>> start
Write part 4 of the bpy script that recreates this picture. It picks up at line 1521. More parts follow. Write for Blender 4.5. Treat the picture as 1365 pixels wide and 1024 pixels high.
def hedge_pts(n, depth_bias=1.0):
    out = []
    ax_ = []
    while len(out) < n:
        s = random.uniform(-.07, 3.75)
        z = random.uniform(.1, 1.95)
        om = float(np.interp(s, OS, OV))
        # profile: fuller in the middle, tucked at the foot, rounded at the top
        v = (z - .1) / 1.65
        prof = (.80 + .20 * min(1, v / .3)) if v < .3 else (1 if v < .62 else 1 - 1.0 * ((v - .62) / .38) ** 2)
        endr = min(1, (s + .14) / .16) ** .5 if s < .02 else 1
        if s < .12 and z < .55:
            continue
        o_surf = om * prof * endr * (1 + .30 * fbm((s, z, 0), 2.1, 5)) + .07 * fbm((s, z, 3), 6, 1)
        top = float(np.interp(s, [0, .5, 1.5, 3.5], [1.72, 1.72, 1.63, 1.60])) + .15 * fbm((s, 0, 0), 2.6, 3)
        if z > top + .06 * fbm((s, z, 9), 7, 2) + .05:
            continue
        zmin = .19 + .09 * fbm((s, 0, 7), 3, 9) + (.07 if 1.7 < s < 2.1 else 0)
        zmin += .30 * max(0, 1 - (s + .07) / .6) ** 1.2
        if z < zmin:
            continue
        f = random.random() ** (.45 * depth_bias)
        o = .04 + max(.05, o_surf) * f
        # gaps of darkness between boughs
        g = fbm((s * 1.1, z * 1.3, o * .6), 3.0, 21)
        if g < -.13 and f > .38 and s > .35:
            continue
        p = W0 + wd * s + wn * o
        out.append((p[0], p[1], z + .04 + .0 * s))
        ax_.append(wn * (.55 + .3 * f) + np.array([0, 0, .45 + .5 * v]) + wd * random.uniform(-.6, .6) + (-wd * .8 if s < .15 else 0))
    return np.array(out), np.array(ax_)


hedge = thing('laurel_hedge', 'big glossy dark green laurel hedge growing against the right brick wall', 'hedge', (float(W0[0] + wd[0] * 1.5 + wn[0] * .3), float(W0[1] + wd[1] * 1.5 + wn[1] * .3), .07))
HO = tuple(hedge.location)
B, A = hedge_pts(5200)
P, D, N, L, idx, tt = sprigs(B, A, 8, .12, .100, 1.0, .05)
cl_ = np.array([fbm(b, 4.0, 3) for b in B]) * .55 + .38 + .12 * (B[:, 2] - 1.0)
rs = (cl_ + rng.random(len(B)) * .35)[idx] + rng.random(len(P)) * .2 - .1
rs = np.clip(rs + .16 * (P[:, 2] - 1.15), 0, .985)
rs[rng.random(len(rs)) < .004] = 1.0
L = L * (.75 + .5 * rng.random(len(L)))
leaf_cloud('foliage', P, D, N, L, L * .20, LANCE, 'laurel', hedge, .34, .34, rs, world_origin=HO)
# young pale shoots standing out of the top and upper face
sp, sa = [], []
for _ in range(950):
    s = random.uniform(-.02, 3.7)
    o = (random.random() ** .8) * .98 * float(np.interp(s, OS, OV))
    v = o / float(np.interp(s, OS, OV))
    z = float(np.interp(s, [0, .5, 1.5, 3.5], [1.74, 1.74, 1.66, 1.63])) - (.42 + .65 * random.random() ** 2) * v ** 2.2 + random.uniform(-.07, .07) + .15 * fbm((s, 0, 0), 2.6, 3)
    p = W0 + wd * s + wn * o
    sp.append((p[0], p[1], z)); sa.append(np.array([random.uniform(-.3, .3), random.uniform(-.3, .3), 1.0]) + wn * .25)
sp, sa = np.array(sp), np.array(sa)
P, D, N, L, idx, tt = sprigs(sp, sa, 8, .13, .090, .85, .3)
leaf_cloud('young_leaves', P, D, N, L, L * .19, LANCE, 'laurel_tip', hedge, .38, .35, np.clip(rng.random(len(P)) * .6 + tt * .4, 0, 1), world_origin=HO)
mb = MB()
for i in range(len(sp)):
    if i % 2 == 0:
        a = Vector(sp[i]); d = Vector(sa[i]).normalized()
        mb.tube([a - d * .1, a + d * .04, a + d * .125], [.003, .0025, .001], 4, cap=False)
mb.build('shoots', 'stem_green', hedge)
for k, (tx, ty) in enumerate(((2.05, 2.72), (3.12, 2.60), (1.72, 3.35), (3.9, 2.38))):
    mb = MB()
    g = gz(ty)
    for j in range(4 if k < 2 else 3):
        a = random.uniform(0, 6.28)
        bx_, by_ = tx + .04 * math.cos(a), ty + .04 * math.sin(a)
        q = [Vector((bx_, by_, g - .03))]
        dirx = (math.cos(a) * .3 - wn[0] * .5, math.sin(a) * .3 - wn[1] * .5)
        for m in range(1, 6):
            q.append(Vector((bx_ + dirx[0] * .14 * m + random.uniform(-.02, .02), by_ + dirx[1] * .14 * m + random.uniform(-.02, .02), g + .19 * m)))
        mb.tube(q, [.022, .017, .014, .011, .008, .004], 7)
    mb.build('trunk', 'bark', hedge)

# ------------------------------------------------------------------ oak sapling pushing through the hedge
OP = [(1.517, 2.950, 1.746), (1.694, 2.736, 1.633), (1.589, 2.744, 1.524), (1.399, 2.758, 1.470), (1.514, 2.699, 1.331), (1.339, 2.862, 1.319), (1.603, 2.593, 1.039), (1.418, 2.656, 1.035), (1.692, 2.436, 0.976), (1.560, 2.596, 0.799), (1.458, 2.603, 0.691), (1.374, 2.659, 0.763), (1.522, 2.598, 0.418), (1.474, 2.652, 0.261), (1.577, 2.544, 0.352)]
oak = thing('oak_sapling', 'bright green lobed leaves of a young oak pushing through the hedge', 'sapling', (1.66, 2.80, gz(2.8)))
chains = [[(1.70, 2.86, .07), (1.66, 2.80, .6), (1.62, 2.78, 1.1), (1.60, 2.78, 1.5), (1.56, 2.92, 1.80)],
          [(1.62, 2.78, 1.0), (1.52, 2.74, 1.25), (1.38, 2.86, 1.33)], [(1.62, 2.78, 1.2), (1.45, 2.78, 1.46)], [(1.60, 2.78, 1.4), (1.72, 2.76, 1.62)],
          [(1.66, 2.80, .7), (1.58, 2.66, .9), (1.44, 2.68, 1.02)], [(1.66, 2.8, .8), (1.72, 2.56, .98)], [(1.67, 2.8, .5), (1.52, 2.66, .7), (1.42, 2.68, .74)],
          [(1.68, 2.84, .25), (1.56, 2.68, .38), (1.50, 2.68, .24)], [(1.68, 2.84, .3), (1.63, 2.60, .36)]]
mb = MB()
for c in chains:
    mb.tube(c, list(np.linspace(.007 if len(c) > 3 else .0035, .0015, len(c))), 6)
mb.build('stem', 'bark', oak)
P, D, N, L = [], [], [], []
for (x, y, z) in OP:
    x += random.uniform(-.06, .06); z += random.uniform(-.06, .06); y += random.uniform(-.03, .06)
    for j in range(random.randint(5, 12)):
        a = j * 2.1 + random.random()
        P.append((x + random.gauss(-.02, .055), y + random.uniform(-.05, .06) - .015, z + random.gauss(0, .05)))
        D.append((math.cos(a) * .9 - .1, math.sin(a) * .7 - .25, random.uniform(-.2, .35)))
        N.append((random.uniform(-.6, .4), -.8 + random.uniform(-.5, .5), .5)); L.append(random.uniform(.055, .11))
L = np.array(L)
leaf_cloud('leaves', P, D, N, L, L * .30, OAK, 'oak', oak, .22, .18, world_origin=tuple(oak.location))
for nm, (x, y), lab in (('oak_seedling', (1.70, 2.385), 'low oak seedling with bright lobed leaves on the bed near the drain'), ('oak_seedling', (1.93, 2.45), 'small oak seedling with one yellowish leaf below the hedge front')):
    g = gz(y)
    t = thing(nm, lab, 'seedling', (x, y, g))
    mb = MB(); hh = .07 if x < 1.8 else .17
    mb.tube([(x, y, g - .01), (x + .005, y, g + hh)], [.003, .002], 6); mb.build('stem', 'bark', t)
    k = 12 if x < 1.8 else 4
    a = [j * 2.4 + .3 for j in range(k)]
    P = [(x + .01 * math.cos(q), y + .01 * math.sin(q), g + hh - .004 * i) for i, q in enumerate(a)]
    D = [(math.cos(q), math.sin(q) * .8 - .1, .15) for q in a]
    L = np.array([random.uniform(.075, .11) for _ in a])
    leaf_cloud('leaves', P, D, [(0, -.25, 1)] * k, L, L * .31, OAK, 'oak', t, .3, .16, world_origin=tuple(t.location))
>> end
Task description: Quote verbatim the opening lines of the listing above, ending with the line where "return np.array(out), np.array(ax_)" appears; include both endpoints and nothing more.

Completed task:
Write part 4 of the bpy script that recreates this picture. It picks up at line 1521. More parts follow. Write for Blender 4.5. Treat the picture as 1365 pixels wide and 1024 pixels high.
def hedge_pts(n, depth_bias=1.0):
    out = []
    ax_ = []
    while len(out) < n:
        s = random.uniform(-.07, 3.75)
        z = random.uniform(.1, 1.95)
        om = float(np.interp(s, OS, OV))
        # profile: fuller in the middle, tucked at the foot, rounded at the top
        v = (z - .1) / 1.65
        prof = (.80 + .20 * min(1, v / .3)) if v < .3 else (1 if v < .62 else 1 - 1.0 * ((v - .62) / .38) ** 2)
        endr = min(1, (s + .14) / .16) ** .5 if s < .02 else 1
        if s < .12 and z < .55:
            continue
        o_surf = om * prof * endr * (1 + .30 * fbm((s, z, 0), 2.1, 5)) + .07 * fbm((s, z, 3), 6, 1)
        top = float(np.interp(s, [0, .5, 1.5, 3.5], [1.72, 1.72, 1.63, 1.60])) + .15 * fbm((s, 0, 0), 2.6, 3)
        if z > top + .06 * fbm((s, z, 9), 7, 2) + .05:
            continue
        zmin = .19 + .09 * fbm((s, 0, 7), 3, 9) + (.07 if 1.7 < s < 2.1 else 0)
        zmin += .30 * max(0, 1 - (s + .07) / .6) ** 1.2
        if z < zmin:
            continue
        f = random.random() ** (.45 * depth_bias)
        o = .04 + max(.05, o_surf) * f
        # gaps of darkness between boughs
        g = fbm((s * 1.1, z * 1.3, o * .6), 3.0, 21)
        if g < -.13 and f > .38 and s > .35:
            continue
        p = W0 + wd * s + wn * o
        out.append((p[0], p[1], z + .04 + .0 * s))
        ax_.append(wn * (.55 + .3 * f) + np.array([0, 0, .45 + .5 * v]) + wd * random.uniform(-.6, .6) + (-wd * .8 if s < .15 else 0))
    return np.array(out), np.array(ax_)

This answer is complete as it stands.